Sistema di Copernico

In contrapposizione al sistema aristotelico-tolemaico, questo sistema pone il Sole al centro dell'universo, facendone il centro dei moti di rivoluzione dei pianeti, che procedono tutti con velocità costante. Sostenuto da autorevoli astronomi del mondo antico, come Aristarco e Ipparco (III-II secolo a.C.), il sistema eliocentrico fu riproposto da Copernico (1473-1543), alla metà del XVI secolo. Poté tuttavia definitivamente imporsi solo dopo un lungo e serrato confronto con gli irriducibili sostenitori dell'ipotesi geocentrica. Il sistema copernicano rovescia la struttura dell'universo prevista da quello tolemaico, senza tuttavia semplificarne la complessa articolazione geometrica. Copernico mantenne inoltre le sfere solide cristalline e la divisione dell'universo in due zone distinte: il mondo sopralunare (mondo della perfezione) e il mondo sublunare, teatro del perenne cambiamento. Secondo il sistema copernicano, il Sole è in posizione centrale; attorno ad esso orbitano Mercurio, Venere, Terra (attorno alla quale orbita la Luna), Marte, Giove, Saturno.
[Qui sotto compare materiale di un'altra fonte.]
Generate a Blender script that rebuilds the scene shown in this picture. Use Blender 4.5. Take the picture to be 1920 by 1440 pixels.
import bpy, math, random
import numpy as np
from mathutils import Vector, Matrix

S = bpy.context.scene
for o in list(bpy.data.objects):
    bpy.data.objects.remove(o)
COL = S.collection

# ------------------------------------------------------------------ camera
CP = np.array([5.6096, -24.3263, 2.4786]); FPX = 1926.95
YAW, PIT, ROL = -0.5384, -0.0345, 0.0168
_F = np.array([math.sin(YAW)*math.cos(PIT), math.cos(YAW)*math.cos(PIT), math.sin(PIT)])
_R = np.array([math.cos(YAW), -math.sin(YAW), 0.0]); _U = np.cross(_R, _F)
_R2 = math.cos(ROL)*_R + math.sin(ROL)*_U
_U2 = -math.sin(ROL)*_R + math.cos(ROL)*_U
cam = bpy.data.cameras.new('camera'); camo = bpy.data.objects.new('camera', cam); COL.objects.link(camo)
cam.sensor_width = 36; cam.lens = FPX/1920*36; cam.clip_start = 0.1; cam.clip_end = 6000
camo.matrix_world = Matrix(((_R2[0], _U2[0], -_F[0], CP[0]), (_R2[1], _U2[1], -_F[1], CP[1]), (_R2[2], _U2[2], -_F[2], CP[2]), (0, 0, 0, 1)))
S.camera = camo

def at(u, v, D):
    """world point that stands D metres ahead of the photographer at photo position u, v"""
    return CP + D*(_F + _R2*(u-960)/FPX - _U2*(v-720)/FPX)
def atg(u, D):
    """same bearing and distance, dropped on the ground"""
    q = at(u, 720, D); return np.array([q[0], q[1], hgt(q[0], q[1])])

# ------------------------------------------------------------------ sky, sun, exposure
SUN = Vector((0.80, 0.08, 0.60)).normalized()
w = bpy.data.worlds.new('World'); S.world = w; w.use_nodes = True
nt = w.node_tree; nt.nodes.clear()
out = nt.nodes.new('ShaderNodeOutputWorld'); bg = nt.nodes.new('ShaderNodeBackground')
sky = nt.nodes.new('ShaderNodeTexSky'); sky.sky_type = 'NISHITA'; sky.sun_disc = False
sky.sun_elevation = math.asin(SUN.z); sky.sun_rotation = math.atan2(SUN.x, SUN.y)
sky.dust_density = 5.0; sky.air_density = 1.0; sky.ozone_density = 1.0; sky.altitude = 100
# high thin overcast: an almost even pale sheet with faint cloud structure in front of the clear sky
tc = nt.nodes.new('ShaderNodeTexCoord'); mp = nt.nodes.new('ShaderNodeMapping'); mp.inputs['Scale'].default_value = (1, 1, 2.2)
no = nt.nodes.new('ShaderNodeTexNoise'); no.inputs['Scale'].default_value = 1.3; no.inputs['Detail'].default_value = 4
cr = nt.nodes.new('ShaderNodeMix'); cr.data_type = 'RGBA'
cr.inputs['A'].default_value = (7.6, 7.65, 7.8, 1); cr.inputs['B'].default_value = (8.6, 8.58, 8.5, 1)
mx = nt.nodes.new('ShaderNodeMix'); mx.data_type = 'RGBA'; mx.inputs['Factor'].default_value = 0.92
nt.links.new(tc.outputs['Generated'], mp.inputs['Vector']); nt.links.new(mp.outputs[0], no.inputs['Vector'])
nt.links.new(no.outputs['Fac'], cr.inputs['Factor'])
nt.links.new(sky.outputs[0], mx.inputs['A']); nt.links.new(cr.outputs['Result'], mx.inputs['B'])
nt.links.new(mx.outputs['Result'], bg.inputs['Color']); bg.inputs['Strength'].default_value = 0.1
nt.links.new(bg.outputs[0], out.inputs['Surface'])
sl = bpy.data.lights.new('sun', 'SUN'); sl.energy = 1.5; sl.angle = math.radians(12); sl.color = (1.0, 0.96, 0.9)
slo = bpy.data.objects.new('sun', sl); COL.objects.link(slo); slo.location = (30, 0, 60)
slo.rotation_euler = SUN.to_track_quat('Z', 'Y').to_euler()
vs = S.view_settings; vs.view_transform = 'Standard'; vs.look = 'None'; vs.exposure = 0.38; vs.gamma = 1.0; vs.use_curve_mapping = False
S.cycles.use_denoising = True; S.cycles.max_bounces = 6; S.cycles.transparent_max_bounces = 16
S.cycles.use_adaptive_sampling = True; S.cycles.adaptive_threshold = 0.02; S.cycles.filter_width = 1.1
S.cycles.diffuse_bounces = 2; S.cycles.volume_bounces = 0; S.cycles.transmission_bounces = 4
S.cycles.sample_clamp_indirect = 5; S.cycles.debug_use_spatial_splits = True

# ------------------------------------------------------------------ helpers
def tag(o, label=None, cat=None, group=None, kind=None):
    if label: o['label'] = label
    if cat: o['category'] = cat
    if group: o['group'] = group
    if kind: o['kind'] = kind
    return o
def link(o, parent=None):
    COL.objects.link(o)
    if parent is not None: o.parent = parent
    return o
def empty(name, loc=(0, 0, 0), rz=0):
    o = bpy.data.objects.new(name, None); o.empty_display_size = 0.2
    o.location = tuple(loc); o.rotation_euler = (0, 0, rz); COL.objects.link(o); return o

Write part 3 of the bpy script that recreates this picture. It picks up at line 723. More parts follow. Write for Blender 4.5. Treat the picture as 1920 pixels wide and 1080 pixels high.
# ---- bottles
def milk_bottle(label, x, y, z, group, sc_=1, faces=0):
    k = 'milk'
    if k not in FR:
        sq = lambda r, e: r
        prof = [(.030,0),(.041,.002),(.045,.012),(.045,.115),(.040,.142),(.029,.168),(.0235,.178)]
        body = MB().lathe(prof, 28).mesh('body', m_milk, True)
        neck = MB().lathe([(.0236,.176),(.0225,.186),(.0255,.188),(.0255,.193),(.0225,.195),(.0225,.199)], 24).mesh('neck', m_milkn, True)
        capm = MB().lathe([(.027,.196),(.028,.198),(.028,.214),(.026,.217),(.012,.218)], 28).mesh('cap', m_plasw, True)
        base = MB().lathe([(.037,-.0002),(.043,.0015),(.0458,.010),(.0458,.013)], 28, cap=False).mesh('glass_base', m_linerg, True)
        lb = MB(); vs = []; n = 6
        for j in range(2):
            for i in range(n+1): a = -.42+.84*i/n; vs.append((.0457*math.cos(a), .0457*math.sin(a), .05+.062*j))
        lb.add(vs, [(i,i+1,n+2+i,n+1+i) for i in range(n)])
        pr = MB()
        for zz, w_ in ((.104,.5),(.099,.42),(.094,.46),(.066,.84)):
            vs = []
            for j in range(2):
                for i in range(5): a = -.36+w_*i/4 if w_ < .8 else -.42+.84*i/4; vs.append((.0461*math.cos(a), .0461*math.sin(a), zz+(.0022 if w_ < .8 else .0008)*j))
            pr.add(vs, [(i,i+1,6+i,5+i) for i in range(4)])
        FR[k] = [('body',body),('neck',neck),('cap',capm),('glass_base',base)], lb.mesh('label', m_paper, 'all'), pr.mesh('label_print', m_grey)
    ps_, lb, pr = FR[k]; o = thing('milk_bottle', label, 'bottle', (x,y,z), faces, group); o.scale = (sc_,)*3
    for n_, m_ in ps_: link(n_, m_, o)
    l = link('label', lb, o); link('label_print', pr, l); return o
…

Le sfere dei vari pianeti allora conosciuti sono racchiuse, per Copernico, da quella, immobile, delle stelle fisse.

Sistema di Tycho Brahe

Tycho Brahe realizzò a Hveen il grande osservatorio astronomico di Uraniborg dal quale osservò il cielo con imponenti strumenti per più di 20 anni. Tycho era convinto dell'assoluta immobilità della Terra, come dimostra il fatto che una pietra lasciata dalla sommità di una torre cade alla sua base. Se la Terra ruotasse sul proprio asse la pietra avrebbe dovuto cadere a ovest della torre. Tuttavia Tycho rifiutò il sistema di Tolomeo, nel quale fenomeni come le comete erano ritenuti interni all'atmosfera della Terra. Nel 1572 comparve una stella nova nella costellazione di Cassiopea e Tycho cercò di misurarne la distanza mediante triangolazione. L'esiguità dell'angolo trovato provò che la nova si trovava molto oltre la Luna. Con lo stesso metodo Tycho dimostrò che anche la cometa del 1577 si muoveva oltre il cielo della Luna, lungo un'orbita circolare attorno al Sole, con moto non uniforme. Tycho esaminò il percorso annuo del Sole e lo considerò in moto uniforme lungo una circonferenza eccentrica alla Terra. Per il corso mensile della Luna concepì invece un modello formato da cinque cerchi ruotanti uniformemente; con esso ne definì la posizione rispetto al Sole e alle stelle con precisione mai raggiunta prima. Nel 1582, grazie a nuove triangolazioni, Tycho affermò che Marte in opposizione al Sole era più vicino alla Terra del Sole stesso. Ne concluse che anche Marte ruotava intorno al Sole. Ma poiché l'orbita del pianeta intersecava quella del Sole, Tycho stabilì che Marte non poteva essere collocato su una sfera cristallina solida. Egli eliminò, dunque, le sfere celesti della tradizione aristotelico-tolemaica, affermando la fluidità dei cieli. Tycho estese il moto circumsolare di Marte agli altri pianeti. Sotto la sfera delle stelle fisse, anche Mercurio, Venere, Giove e Saturno ruotavano attorno al Sole che, nel contempo, li trascinava con sé attorno alla Terra immobile.